We meet Carol and the newly bearded Phil as they roll around a city in stealth fighter, shopping for tequila. Phil, neglectfully playful as ever, accidentally drops a bomb from a latch in the plane. If, like me, you were a fan of the radical stillness of the series’ first episode, you will be pleased by the new season’s opener. Much of it is given over to the post-apocalyptic Zen that marks a world without people or codes — although Carol is as adherent to old ways of living as ever, even if she is now more willing to bathe in a margarita kiddie pool.

They move into the White House, where Phil (who is by virtue of one electoral count still the president of the United States) holds a press conference with his variegated assortment of ball friends. His answer regarding his feelings about the extant colony in Tucson are fairly easy to summarize. “My position on Tucson remains the same,” he tells Bryce the Soccer Ball. “Tucson can suck it, and you can suck it for asking.”

After alluding to and finally performing a sex act in the Lincoln Bedroom, drama rears its head. Apparently the couple have spent the interim moving from mansion to mansion — from Graceland to Dollywood, from Oprah’s to Lebron’s. Still, Carol can’t get comfortable, even when Phil (who promises that he is no longer “Tandy”), takes her to her old family home. It turns out, to my own horror and dismay, that she wants to return to Tucson, to again live among the living.

Now is as good a time as any to bring up one of the final shots of last season’s finale, one that showed Phil’s brother, an astronaut played by Jason Sudeikis, still stranded in outer space. It’s unclear how all of this will play out, but it’s safe to say that, somehow, Phil’s brother — given his increased screen time — is destined to return. In the meantime he masturbates on the International Space Station and talks to worms.

Phil is, of course, reluctant to return to Tucson, having been told by New Phil in no uncertain terms that he should never return. In the middle of their prolonged disagreement, Phil stops to gas up their RV while Carol sleeps in the back. When Carol wakes up and enters the gas station, where she summarily (and characteristically) begins gluing gems onto a T-shirt, Phil accidentally leaves her. After driving for several hours, he finally realizes that he has left Carol God-knows-where. He heads to Tucson, hoping she’ll be there, only to find that the colony has been abandoned.

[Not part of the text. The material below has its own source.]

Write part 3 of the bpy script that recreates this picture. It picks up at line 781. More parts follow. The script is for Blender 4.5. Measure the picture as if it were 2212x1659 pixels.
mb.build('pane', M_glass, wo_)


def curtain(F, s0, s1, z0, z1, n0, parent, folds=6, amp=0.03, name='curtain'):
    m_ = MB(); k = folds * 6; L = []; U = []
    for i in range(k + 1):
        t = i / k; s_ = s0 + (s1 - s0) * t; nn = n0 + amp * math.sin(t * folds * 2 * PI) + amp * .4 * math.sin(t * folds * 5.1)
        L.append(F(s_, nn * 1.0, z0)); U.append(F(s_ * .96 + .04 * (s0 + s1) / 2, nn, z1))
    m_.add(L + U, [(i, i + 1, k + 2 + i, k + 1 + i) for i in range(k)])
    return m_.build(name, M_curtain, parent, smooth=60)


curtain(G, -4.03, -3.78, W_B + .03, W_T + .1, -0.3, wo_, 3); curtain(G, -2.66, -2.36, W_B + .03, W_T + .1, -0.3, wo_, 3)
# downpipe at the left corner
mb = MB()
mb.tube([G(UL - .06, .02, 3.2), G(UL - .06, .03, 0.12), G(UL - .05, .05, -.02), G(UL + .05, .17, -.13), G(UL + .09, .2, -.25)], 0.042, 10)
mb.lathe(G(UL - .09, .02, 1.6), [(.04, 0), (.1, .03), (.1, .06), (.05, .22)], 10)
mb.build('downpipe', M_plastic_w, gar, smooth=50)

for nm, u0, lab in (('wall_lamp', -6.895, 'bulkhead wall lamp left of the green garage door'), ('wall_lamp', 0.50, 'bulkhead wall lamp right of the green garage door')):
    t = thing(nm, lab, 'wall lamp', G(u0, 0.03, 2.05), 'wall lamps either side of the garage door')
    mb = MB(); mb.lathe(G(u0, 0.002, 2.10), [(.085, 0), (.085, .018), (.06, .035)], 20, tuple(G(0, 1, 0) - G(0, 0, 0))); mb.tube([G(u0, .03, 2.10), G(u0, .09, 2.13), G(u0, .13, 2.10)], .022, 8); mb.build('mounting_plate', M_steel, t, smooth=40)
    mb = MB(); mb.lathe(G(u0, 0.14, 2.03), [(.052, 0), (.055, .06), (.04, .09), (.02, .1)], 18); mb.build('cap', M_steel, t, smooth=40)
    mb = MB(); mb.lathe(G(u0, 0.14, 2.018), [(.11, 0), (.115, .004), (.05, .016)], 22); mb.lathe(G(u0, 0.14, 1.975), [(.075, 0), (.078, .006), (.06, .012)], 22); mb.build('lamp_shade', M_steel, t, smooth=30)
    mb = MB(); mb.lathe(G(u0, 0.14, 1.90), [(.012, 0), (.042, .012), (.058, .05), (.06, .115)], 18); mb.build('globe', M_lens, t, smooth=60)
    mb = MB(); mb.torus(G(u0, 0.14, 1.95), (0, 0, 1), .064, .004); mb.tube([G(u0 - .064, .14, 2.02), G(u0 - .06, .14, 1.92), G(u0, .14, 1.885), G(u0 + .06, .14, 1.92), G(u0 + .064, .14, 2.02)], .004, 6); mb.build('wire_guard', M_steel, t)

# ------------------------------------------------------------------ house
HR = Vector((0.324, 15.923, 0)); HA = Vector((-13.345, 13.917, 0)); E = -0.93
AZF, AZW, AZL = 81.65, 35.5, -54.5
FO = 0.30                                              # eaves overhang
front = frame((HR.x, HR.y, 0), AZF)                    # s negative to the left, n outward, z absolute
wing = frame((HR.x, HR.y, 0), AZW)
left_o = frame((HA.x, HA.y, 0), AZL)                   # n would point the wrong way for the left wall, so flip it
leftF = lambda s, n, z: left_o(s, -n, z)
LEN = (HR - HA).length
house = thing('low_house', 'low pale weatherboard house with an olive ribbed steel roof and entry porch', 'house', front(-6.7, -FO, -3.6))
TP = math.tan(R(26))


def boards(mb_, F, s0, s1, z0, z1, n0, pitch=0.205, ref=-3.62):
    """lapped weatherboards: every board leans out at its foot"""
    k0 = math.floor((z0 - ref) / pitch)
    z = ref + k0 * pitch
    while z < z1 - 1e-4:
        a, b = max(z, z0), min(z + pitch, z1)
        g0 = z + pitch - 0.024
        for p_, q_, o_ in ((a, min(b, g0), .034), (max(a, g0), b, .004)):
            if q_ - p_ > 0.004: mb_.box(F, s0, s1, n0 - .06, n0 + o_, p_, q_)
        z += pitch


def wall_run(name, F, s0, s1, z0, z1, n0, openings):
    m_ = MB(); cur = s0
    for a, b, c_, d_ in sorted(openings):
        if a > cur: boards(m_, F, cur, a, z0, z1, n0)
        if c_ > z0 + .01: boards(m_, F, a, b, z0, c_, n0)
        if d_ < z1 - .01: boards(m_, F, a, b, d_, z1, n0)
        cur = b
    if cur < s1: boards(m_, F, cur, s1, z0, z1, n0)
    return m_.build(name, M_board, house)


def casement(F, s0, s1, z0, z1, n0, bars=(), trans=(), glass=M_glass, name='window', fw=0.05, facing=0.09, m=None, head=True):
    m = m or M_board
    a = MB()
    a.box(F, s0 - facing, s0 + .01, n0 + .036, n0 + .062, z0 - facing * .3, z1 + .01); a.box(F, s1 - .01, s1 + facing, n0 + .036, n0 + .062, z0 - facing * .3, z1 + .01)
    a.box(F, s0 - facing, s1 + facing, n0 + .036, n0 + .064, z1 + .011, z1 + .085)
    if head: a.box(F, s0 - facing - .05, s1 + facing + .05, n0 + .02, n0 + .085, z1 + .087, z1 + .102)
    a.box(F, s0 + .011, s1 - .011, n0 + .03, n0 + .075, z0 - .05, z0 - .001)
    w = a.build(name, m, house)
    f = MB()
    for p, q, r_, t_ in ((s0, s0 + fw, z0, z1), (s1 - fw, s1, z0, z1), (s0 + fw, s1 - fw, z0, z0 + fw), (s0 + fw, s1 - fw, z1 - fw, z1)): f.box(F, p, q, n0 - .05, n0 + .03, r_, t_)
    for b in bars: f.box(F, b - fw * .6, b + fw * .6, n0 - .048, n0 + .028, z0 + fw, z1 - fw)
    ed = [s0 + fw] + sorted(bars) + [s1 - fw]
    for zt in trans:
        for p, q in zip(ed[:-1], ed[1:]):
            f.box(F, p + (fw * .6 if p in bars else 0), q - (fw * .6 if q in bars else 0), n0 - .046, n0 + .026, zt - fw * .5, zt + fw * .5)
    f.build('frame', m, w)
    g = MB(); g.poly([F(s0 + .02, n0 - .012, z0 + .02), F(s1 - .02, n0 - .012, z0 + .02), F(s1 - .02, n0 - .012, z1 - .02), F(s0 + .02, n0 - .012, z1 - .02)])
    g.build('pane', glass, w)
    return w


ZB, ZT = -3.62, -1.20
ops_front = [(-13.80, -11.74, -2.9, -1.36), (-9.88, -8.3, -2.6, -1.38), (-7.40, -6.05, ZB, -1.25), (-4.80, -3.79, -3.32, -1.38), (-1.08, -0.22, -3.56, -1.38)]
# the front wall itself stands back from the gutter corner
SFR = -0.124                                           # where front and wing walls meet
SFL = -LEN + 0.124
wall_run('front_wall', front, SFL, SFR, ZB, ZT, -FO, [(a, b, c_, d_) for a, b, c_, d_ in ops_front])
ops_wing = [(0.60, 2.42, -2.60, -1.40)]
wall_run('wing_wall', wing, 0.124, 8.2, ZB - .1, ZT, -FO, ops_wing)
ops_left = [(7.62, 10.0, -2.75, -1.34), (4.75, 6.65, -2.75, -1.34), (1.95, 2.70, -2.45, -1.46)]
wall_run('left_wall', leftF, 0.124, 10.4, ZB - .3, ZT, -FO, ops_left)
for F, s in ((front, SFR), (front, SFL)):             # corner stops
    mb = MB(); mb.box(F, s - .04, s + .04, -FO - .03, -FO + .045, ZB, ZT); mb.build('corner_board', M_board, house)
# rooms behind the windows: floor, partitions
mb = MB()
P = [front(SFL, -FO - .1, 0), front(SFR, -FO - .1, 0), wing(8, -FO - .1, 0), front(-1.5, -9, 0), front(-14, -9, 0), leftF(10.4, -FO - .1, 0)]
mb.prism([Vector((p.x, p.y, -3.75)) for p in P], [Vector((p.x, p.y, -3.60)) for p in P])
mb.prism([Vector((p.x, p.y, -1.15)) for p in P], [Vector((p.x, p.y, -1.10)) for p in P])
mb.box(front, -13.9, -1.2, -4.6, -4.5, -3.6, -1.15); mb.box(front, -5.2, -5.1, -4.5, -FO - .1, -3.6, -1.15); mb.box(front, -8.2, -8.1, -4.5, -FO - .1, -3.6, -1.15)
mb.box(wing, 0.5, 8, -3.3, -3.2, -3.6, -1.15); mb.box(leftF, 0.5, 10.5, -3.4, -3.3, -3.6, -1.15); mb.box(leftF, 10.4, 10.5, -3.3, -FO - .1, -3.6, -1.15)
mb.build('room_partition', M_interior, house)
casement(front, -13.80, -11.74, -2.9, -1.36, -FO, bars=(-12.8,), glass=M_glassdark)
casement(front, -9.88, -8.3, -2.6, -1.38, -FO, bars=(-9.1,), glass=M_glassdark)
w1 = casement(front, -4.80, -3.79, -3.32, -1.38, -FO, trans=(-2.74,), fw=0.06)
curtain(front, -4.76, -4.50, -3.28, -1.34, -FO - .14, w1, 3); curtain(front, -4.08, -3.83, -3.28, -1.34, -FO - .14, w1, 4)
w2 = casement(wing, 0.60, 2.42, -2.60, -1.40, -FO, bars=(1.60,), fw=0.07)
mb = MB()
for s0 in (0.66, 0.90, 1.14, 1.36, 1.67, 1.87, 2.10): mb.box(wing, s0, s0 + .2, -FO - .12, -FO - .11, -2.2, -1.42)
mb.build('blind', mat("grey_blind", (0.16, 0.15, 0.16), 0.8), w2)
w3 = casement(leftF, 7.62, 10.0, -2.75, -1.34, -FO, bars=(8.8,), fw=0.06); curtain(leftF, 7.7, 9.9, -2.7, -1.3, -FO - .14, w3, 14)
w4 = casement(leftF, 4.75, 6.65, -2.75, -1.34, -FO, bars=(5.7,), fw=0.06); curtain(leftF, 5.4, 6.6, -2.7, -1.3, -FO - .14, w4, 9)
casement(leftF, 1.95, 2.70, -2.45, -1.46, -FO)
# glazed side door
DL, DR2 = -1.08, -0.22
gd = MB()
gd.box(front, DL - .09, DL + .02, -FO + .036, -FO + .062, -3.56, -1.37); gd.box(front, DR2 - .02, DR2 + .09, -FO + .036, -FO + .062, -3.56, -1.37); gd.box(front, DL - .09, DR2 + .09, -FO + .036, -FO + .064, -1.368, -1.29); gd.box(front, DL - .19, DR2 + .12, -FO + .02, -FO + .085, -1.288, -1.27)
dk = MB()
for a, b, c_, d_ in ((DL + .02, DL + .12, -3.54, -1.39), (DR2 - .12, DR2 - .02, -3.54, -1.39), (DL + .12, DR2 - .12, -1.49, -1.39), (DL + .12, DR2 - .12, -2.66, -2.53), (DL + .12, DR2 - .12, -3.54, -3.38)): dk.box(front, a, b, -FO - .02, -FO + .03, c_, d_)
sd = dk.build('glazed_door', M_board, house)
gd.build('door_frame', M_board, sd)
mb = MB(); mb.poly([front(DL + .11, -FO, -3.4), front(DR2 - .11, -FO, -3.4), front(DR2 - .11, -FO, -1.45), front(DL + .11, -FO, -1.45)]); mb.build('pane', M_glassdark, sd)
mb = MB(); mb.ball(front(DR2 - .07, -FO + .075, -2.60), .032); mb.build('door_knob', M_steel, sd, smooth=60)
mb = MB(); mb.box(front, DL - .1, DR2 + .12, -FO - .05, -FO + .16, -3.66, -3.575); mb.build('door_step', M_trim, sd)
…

The Last Man on Earth is still intact. It still introduces its plot elements deliberately. It’s still at its funniest when Will Forte is allowed to play out his fantasy of reckless abandon, of a life without the strictures of sociality. In the first season, it never dawned on the growing menagerie of assholes who came to live in Tucson that Phil’s tendency toward sociopathy was a sane reaction to an insane situation. Their obsession with harmless harmony, with easygoing conformity, was like a plainsong that put Phil’s cacophonous lifestyle into relief. Now Phil, somewhat reformed by the likewise insane but loving Carol, is alone again, and it’s these moments of profound, gratifying loneliness that make The Last Man on Earth one of the best and most radical shows on network television.